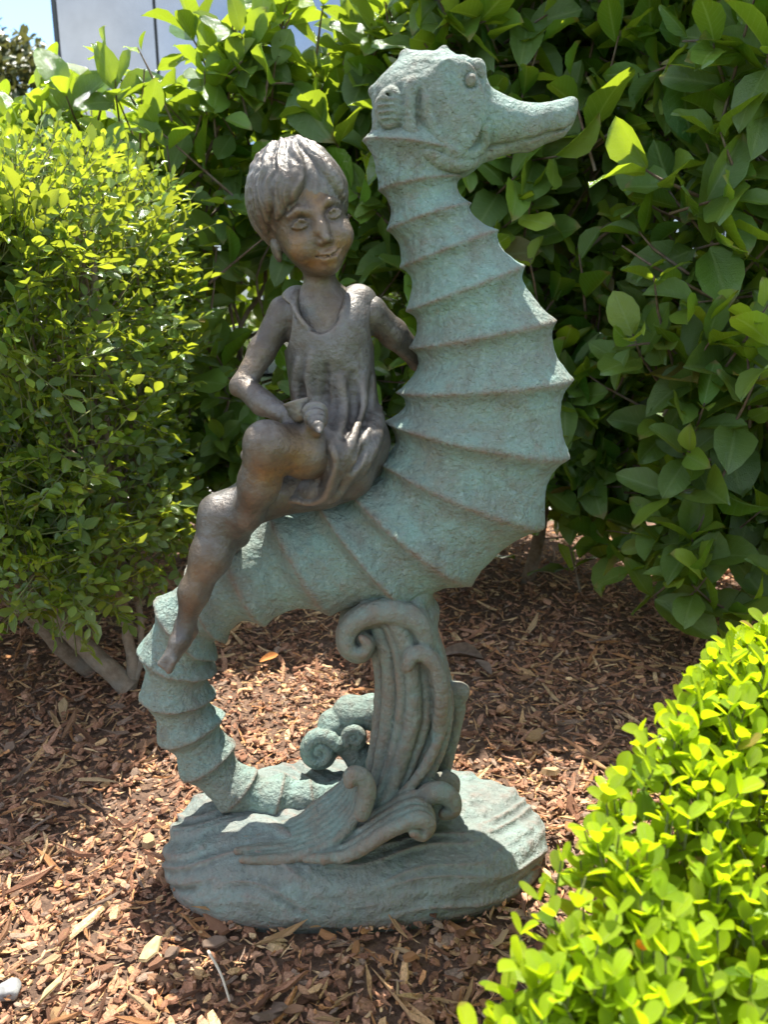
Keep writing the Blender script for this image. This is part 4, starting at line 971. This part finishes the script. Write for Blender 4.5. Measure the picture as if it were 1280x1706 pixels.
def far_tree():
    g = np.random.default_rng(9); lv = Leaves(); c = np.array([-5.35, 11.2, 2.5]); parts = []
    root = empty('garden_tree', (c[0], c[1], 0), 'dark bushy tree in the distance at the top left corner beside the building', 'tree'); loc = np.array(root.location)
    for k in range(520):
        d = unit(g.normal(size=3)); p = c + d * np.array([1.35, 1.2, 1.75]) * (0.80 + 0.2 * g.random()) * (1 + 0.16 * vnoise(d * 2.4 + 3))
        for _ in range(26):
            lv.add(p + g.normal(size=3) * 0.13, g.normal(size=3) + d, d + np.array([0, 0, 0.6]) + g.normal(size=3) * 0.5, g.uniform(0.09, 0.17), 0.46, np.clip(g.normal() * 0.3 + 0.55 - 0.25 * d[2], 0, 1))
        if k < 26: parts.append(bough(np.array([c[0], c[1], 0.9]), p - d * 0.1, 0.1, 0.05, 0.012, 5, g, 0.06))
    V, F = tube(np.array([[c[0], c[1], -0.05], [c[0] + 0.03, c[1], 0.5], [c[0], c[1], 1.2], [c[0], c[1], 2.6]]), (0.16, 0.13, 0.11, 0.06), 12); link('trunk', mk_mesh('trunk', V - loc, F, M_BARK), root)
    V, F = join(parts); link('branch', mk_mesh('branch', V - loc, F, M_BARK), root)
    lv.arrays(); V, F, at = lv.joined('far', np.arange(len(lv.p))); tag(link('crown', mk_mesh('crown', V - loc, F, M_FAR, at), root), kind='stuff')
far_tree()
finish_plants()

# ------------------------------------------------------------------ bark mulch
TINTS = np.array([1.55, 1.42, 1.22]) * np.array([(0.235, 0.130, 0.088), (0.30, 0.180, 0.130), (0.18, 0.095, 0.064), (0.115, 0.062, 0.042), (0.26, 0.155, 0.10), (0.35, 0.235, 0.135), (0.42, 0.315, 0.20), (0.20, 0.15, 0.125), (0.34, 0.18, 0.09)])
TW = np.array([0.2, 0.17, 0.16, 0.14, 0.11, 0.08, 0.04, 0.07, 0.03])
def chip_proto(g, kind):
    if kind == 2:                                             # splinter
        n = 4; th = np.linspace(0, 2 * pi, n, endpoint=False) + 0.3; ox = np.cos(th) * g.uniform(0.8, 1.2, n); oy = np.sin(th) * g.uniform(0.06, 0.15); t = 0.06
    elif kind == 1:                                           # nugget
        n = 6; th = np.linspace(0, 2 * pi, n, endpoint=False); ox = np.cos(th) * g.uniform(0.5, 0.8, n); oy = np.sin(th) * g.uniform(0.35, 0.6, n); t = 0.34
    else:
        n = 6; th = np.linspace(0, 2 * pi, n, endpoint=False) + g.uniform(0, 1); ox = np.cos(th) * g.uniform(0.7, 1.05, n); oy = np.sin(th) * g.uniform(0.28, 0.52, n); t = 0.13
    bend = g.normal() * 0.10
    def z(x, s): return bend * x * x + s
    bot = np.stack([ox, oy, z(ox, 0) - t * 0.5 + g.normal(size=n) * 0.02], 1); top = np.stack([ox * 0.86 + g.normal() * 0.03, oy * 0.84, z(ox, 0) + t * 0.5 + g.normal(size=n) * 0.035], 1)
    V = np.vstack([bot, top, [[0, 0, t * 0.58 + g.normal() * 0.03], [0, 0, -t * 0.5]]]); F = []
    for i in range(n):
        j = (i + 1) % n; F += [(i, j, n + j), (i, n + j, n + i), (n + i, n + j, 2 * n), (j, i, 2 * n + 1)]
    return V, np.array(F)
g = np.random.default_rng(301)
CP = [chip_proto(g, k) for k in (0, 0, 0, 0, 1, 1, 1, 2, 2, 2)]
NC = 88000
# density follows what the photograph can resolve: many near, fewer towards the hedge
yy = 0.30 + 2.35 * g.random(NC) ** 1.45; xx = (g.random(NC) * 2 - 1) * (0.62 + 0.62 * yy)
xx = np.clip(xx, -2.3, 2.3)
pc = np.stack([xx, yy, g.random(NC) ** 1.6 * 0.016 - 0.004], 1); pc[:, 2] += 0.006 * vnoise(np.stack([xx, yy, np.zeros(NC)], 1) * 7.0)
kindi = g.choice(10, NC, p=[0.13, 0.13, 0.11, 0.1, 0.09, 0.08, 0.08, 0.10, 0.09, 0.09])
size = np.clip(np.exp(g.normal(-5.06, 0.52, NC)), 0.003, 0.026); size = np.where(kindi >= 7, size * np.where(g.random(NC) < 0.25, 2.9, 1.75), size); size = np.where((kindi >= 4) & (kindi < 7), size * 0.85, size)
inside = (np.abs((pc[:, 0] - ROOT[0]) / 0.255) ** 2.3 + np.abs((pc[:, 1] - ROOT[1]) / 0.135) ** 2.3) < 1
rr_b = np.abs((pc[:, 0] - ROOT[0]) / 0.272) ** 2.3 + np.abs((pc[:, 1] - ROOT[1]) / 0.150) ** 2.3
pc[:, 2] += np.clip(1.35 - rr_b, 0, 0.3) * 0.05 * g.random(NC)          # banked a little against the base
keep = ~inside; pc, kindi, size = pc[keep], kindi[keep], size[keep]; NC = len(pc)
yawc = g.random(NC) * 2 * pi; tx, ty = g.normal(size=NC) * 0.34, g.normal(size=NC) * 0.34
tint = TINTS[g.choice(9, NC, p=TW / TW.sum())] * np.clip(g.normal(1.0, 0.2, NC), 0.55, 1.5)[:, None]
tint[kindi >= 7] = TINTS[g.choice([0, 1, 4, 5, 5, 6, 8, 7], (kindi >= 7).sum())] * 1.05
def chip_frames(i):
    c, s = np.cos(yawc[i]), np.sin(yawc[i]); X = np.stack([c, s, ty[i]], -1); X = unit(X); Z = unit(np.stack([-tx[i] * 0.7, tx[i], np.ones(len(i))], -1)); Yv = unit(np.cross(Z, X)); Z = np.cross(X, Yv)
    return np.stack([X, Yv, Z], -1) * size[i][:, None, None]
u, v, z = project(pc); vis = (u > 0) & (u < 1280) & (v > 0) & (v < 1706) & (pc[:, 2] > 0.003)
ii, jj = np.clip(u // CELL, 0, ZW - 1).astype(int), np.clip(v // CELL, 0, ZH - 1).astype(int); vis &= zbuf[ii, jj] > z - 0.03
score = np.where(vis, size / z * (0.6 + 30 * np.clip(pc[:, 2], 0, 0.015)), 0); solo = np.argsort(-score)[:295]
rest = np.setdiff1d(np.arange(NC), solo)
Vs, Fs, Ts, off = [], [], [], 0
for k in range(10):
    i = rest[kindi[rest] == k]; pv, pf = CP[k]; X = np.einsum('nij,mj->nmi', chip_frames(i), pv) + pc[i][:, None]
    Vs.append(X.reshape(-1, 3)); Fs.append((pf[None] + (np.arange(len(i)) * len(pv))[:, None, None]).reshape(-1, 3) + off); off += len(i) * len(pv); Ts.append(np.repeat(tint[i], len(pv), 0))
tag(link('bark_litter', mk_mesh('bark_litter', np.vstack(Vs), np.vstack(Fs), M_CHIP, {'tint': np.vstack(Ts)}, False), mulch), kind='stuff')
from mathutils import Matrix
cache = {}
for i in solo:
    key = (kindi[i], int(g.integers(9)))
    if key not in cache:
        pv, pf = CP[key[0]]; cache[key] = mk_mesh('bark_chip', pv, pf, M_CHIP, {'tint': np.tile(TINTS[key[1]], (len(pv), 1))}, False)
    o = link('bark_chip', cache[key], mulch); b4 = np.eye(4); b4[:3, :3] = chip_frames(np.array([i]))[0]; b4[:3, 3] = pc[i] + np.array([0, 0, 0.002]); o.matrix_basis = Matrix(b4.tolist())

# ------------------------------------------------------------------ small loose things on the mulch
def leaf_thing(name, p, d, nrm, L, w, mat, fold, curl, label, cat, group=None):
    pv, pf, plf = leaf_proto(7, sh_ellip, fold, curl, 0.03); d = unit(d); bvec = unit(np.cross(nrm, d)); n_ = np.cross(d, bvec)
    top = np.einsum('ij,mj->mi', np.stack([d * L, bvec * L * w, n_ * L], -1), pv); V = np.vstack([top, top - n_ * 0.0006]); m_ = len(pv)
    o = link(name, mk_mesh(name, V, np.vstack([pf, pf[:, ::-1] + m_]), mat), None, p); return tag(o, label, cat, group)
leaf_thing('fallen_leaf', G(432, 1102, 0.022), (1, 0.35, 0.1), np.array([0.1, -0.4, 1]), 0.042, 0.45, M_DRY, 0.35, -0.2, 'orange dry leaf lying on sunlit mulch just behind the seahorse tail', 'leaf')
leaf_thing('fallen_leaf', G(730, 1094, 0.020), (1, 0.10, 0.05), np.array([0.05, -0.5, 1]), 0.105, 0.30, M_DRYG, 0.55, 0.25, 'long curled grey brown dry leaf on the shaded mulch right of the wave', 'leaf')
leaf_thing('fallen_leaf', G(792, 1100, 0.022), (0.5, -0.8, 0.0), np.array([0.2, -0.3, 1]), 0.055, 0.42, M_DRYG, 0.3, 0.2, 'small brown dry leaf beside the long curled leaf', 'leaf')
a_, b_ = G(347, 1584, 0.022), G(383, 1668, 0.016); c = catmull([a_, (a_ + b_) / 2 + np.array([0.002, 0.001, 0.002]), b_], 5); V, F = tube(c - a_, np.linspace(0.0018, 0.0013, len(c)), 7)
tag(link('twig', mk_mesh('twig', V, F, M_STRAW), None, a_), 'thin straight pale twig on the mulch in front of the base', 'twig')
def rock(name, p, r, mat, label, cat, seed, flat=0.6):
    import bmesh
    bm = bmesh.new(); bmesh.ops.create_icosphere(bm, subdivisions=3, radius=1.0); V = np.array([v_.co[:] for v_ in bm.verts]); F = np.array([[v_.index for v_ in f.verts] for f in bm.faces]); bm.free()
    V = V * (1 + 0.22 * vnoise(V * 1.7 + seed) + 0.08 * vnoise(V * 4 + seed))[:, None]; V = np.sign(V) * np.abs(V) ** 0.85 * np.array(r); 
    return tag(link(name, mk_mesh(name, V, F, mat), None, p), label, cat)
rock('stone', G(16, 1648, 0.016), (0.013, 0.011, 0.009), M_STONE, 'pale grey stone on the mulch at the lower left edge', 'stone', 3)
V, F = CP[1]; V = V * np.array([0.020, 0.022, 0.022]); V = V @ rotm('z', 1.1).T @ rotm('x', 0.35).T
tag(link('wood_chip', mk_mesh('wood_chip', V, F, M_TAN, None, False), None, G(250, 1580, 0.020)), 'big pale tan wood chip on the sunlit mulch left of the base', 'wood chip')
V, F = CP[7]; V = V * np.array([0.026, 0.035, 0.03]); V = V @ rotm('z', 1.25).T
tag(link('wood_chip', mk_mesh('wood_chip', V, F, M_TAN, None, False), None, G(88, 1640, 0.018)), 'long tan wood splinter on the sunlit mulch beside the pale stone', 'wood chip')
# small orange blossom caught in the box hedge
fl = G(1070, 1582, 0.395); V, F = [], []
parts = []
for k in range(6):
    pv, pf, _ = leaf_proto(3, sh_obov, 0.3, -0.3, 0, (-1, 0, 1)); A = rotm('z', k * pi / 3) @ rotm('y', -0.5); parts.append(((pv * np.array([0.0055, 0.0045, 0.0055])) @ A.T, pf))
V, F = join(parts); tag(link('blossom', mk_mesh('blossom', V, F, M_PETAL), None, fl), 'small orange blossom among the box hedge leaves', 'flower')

===============

# Given instruction
Please restate the material above line by line, exactly, beginning at its first line and ending with the line that contains "finish_plants()", without any pictures.

# Result of the task
Keep writing the Blender script for this image. This is part 4, starting at line 971. This part finishes the script. Write for Blender 4.5. Measure the picture as if it were 1280x1706 pixels.
def far_tree():
    g = np.random.default_rng(9); lv = Leaves(); c = np.array([-5.35, 11.2, 2.5]); parts = []
    root = empty('garden_tree', (c[0], c[1], 0), 'dark bushy tree in the distance at the top left corner beside the building', 'tree'); loc = np.array(root.location)
    for k in range(520):
        d = unit(g.normal(size=3)); p = c + d * np.array([1.35, 1.2, 1.75]) * (0.80 + 0.2 * g.random()) * (1 + 0.16 * vnoise(d * 2.4 + 3))
        for _ in range(26):
            lv.add(p + g.normal(size=3) * 0.13, g.normal(size=3) + d, d + np.array([0, 0, 0.6]) + g.normal(size=3) * 0.5, g.uniform(0.09, 0.17), 0.46, np.clip(g.normal() * 0.3 + 0.55 - 0.25 * d[2], 0, 1))
        if k < 26: parts.append(bough(np.array([c[0], c[1], 0.9]), p - d * 0.1, 0.1, 0.05, 0.012, 5, g, 0.06))
    V, F = tube(np.array([[c[0], c[1], -0.05], [c[0] + 0.03, c[1], 0.5], [c[0], c[1], 1.2], [c[0], c[1], 2.6]]), (0.16, 0.13, 0.11, 0.06), 12); link('trunk', mk_mesh('trunk', V - loc, F, M_BARK), root)
    V, F = join(parts); link('branch', mk_mesh('branch', V - loc, F, M_BARK), root)
    lv.arrays(); V, F, at = lv.joined('far', np.arange(len(lv.p))); tag(link('crown', mk_mesh('crown', V - loc, F, M_FAR, at), root), kind='stuff')
far_tree()
finish_plants()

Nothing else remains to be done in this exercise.